There's a lot of good advice in this thread:
Introducing Cats (click here)

and this article:
"I'd like you to meet..." Introducing Cats (click here)

The most important thing to do is take the introductions slowly, carefully following the steps & not taking any shortcuts, especially if your cat is territorial.

The story of my move with my cats into my husband's house & their successful introduction is in the first thread (and one of my cats is VERY territorial).

I put my cats in a separate room with all their toys, beds, and a cat tree, and put my computer in there so I could still spend some time in there with them even if I was busy. I also blocked the gap under the door with a towel, to give my cats a little time to adjust to their new environment before adding the stress of seeing another cat on the other side of the door.

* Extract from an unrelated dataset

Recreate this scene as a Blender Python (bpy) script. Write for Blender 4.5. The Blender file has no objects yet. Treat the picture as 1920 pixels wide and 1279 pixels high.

When they'd settled in I removed the towel from under the door and began the introduction process described in the article. I waited to open the door to introduce them to each other until they had been playing under the door with each other without any hissing or growling for several days, so they were actually eager to see each other at that point. When I did open the door and let them see each other, I fed them all some yummy canned food and treats, so they'd have positive associations with seeing each other for the first time. It worked beautifully - there was never any fighting at all.

It was a slow process, but completely worth the trouble - now all the cats get along fine, and my territorial boy and my husbands big boy are best buddies - they groom each other & play together frequently.

If you take things very slowly, hopefully you'll have a very smooth introduction and the cats will become friends. But if you're worried about your cat's claws being a problem around the declawed cats, you can always trim them a little bit to blunt the tips.